Culinary tourist eats around the world around LA
Noah Galuten spent the past three months eating his way around the world – all within a day’s drive of his Santa Monica, Calif., apartment.
The 25-year-old playwright was broke and unemployed when he decided to eat cuisine from a different country every day and write about it on his Web site, Man Bites World.
Galuten figured he could stomach 60 traditional dishes from a different country on consecutive days until he ran out of options and was sated.
But the project took him further than he ever imagined, stamping his culinary passport with food from 102 cultures by his final bite of Slovakian poppy seed cake more than three months later.
That he could cross so many borders so close to home is both a testament to Los Angeles’ cultural melting pot and the help he got from strangers who invited him into their homes to share traditional meals.
“If there’s anywhere you should be more inclusive, it’s eating,” he said.
The final feast – plum brandy, roasted chestnuts, sheep milk feta with paprika and caraway, homemade gnocchi, and a traditional Christmas soup – was home-cooked by Peter Simon, a Slovakian immigrant who offered his homeland’s best.
The international gnoshing left Galuten with $4,000 in credit card debt, which he hopes to erase by writing a book about his experiences. His girlfriend, Jackie Honikman, 25, a Web designer who covered his rent and other costs, gained about 15 pounds dining with him.
In the early days, the couple mapped out meals a month in advance, anticipating which restaurants would be closed Mondays and when certain specials would be served. Despite calling ahead to make sure restaurants were open and hadn’t changed menus, there were near disasters.
A restaurant formerly known as Macau Street promised authentic street food, but new owners were cooking Hong Kong cuisine, which he had already crossed off his list.
As the clock ticked toward midnight and the project threatened to end in Monterey Park, Galuten scrambled and found a place that served Macau-style pork shank.
Purists may argue that Macau isn’t a sovereign nation, but Galuten didn’t make such distinctions. He ate food from Palestine, Tibet, Puerto Rico and both Koreas.
The project became a movable feast joined by old friends and strangers who became dining companions and then friends – often with the help of ample amounts of ethnically appropriate alcohol.

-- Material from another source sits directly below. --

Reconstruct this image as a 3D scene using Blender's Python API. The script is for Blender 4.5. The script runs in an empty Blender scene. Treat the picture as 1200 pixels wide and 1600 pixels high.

It often included Michael Gross, Galuten’s college friend who goes by the nom de blog Mr. Meatball and documents dishes with digital photos.
Meals ranged from a bad experience at a Samoan restaurant to a fabulous one when Pascal Olhats, the chef at Tradition by Pascal in Newport Beach, served a seven-course French meal with wine pairings for free.
“He’s so passionate,” Olhats said. “He doesn’t just like food, he likes people. He’s very curious and gentle. That’s why he’s always welcome in all the ethnic restaurants he goes to.”
One of Galuten’s favorite finds came through a chain of e-mails that led him to a Ghanaian market named Nana and Naa International Cuisine in Inglewood.
The cook eyed the two men suspiciously until they said they liked spicy food.
“That was the magic password,” Galuten said. She filleted and fried fish in a back kitchen and served up a delicious okra stew with steamed cassava dough in the courtyard under a tarp roof.
“There was no menu, no prices, but it was a priceless experience and delicious,” he said.
Most of the central African nations – plus Kazakhstan, Wales, and others – remain uncharted by Galuten, who waited until a traditional Thanksgiving dinner to knock his home country from the list with turkey and the classic fixings.
When the experiment came to a close this month after he failed to find Somalian food, his cravings returned him to his own roots, where he was comforted by a childhood favorite: turkey Bolognese cooked by his mom.